Written exercise:
Repeat, without any change, the entries presented below.

====================

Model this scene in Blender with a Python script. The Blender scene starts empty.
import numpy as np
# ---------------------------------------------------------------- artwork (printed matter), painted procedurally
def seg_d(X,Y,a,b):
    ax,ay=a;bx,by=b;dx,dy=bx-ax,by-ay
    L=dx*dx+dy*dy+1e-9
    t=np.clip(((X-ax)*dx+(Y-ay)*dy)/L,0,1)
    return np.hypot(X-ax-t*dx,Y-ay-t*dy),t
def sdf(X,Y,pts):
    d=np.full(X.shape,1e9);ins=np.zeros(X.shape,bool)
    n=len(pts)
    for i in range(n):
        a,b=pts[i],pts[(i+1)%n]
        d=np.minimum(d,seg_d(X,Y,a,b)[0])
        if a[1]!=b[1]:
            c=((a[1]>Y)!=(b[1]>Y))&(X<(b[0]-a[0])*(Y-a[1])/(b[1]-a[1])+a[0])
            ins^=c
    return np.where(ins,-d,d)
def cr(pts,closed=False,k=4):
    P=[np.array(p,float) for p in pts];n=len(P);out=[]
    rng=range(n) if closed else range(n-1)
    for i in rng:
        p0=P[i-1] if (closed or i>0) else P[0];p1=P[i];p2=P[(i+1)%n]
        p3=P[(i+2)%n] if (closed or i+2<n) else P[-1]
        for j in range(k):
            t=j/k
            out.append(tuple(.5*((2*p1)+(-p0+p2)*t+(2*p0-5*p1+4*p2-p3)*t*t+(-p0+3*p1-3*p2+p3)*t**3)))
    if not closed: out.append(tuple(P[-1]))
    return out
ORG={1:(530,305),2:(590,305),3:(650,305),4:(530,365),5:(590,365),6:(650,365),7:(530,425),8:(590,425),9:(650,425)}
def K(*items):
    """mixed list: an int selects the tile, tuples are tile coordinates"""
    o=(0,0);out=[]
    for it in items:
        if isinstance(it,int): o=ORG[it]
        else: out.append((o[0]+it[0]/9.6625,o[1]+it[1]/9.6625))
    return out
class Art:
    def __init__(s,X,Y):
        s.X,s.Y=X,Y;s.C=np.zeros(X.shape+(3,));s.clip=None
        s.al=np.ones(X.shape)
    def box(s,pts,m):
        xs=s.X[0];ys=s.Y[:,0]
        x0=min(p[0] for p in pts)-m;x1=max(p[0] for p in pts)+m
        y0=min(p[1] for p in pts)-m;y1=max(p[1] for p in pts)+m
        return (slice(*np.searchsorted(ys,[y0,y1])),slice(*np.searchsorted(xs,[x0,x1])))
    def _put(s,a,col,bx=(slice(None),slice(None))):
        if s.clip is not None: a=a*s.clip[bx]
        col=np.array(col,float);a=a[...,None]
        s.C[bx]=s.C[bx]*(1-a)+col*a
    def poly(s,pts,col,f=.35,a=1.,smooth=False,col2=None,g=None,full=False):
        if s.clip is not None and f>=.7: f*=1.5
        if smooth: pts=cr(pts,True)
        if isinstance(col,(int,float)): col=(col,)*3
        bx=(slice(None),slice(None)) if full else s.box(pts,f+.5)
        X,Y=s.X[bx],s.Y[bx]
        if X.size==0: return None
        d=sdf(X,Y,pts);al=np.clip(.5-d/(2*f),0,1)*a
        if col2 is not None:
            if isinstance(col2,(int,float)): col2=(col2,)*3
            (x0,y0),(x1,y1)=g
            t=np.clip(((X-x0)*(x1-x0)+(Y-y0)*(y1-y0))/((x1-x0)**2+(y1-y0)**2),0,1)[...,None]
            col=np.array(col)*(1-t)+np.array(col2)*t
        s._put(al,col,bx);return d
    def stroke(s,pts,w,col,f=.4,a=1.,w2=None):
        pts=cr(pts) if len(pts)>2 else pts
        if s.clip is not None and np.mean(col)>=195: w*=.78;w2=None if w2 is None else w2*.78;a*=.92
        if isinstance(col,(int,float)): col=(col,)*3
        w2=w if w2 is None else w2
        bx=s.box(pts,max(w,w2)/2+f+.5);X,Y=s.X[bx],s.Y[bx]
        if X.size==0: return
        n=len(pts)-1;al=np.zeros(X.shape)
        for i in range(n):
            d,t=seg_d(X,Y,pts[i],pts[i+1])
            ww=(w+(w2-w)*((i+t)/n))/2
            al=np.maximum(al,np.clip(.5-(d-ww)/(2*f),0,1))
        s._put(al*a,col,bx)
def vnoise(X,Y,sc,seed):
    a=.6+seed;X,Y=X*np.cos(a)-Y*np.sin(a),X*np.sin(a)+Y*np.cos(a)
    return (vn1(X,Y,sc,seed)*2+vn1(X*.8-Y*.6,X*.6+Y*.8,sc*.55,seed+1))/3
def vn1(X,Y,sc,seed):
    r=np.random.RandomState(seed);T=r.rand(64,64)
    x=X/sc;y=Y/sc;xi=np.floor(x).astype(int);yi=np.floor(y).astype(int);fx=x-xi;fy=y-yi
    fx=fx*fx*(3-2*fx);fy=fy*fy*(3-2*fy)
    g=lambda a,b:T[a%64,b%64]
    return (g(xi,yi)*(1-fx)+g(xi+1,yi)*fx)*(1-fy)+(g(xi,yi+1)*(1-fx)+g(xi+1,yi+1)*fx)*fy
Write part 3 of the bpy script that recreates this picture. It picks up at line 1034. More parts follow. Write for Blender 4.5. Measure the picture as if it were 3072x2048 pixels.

====================

Result:
Model this scene in Blender with a Python script. The Blender scene starts empty.
import numpy as np
# ---------------------------------------------------------------- artwork (printed matter), painted procedurally
def seg_d(X,Y,a,b):
    ax,ay=a;bx,by=b;dx,dy=bx-ax,by-ay
    L=dx*dx+dy*dy+1e-9
    t=np.clip(((X-ax)*dx+(Y-ay)*dy)/L,0,1)
    return np.hypot(X-ax-t*dx,Y-ay-t*dy),t
def sdf(X,Y,pts):
    d=np.full(X.shape,1e9);ins=np.zeros(X.shape,bool)
    n=len(pts)
    for i in range(n):
        a,b=pts[i],pts[(i+1)%n]
        d=np.minimum(d,seg_d(X,Y,a,b)[0])
        if a[1]!=b[1]:
            c=((a[1]>Y)!=(b[1]>Y))&(X<(b[0]-a[0])*(Y-a[1])/(b[1]-a[1])+a[0])
            ins^=c
    return np.where(ins,-d,d)
def cr(pts,closed=False,k=4):
    P=[np.array(p,float) for p in pts];n=len(P);out=[]
    rng=range(n) if closed else range(n-1)
    for i in rng:
        p0=P[i-1] if (closed or i>0) else P[0];p1=P[i];p2=P[(i+1)%n]
        p3=P[(i+2)%n] if (closed or i+2<n) else P[-1]
        for j in range(k):
            t=j/k
            out.append(tuple(.5*((2*p1)+(-p0+p2)*t+(2*p0-5*p1+4*p2-p3)*t*t+(-p0+3*p1-3*p2+p3)*t**3)))
    if not closed: out.append(tuple(P[-1]))
    return out
ORG={1:(530,305),2:(590,305),3:(650,305),4:(530,365),5:(590,365),6:(650,365),7:(530,425),8:(590,425),9:(650,425)}
def K(*items):
    """mixed list: an int selects the tile, tuples are tile coordinates"""
    o=(0,0);out=[]
    for it in items:
        if isinstance(it,int): o=ORG[it]
        else: out.append((o[0]+it[0]/9.6625,o[1]+it[1]/9.6625))
    return out
class Art:
    def __init__(s,X,Y):
        s.X,s.Y=X,Y;s.C=np.zeros(X.shape+(3,));s.clip=None
        s.al=np.ones(X.shape)
    def box(s,pts,m):
        xs=s.X[0];ys=s.Y[:,0]
        x0=min(p[0] for p in pts)-m;x1=max(p[0] for p in pts)+m
        y0=min(p[1] for p in pts)-m;y1=max(p[1] for p in pts)+m
        return (slice(*np.searchsorted(ys,[y0,y1])),slice(*np.searchsorted(xs,[x0,x1])))
    def _put(s,a,col,bx=(slice(None),slice(None))):
        if s.clip is not None: a=a*s.clip[bx]
        col=np.array(col,float);a=a[...,None]
        s.C[bx]=s.C[bx]*(1-a)+col*a
    def poly(s,pts,col,f=.35,a=1.,smooth=False,col2=None,g=None,full=False):
        if s.clip is not None and f>=.7: f*=1.5
        if smooth: pts=cr(pts,True)
        if isinstance(col,(int,float)): col=(col,)*3
        bx=(slice(None),slice(None)) if full else s.box(pts,f+.5)
        X,Y=s.X[bx],s.Y[bx]
        if X.size==0: return None
        d=sdf(X,Y,pts);al=np.clip(.5-d/(2*f),0,1)*a
        if col2 is not None:
            if isinstance(col2,(int,float)): col2=(col2,)*3
            (x0,y0),(x1,y1)=g
            t=np.clip(((X-x0)*(x1-x0)+(Y-y0)*(y1-y0))/((x1-x0)**2+(y1-y0)**2),0,1)[...,None]
            col=np.array(col)*(1-t)+np.array(col2)*t
        s._put(al,col,bx);return d
    def stroke(s,pts,w,col,f=.4,a=1.,w2=None):
        pts=cr(pts) if len(pts)>2 else pts
        if s.clip is not None and np.mean(col)>=195: w*=.78;w2=None if w2 is None else w2*.78;a*=.92
        if isinstance(col,(int,float)): col=(col,)*3
        w2=w if w2 is None else w2
        bx=s.box(pts,max(w,w2)/2+f+.5);X,Y=s.X[bx],s.Y[bx]
        if X.size==0: return
        n=len(pts)-1;al=np.zeros(X.shape)
        for i in range(n):
            d,t=seg_d(X,Y,pts[i],pts[i+1])
            ww=(w+(w2-w)*((i+t)/n))/2
            al=np.maximum(al,np.clip(.5-(d-ww)/(2*f),0,1))
        s._put(al*a,col,bx)
def vnoise(X,Y,sc,seed):
    a=.6+seed;X,Y=X*np.cos(a)-Y*np.sin(a),X*np.sin(a)+Y*np.cos(a)
    return (vn1(X,Y,sc,seed)*2+vn1(X*.8-Y*.6,X*.6+Y*.8,sc*.55,seed+1))/3
def vn1(X,Y,sc,seed):
    r=np.random.RandomState(seed);T=r.rand(64,64)
    x=X/sc;y=Y/sc;xi=np.floor(x).astype(int);yi=np.floor(y).astype(int);fx=x-xi;fy=y-yi
    fx=fx*fx*(3-2*fx);fy=fy*fy*(3-2*fy)
    g=lambda a,b:T[a%64,b%64]
    return (g(xi,yi)*(1-fx)+g(xi+1,yi)*fx)*(1-fy)+(g(xi,yi+1)*(1-fx)+g(xi+1,yi+1)*fx)*fy
Write part 3 of the bpy script that recreates this picture. It picks up at line 1034. More parts follow. Write for Blender 4.5. Measure the picture as if it were 3072x2048 pixels.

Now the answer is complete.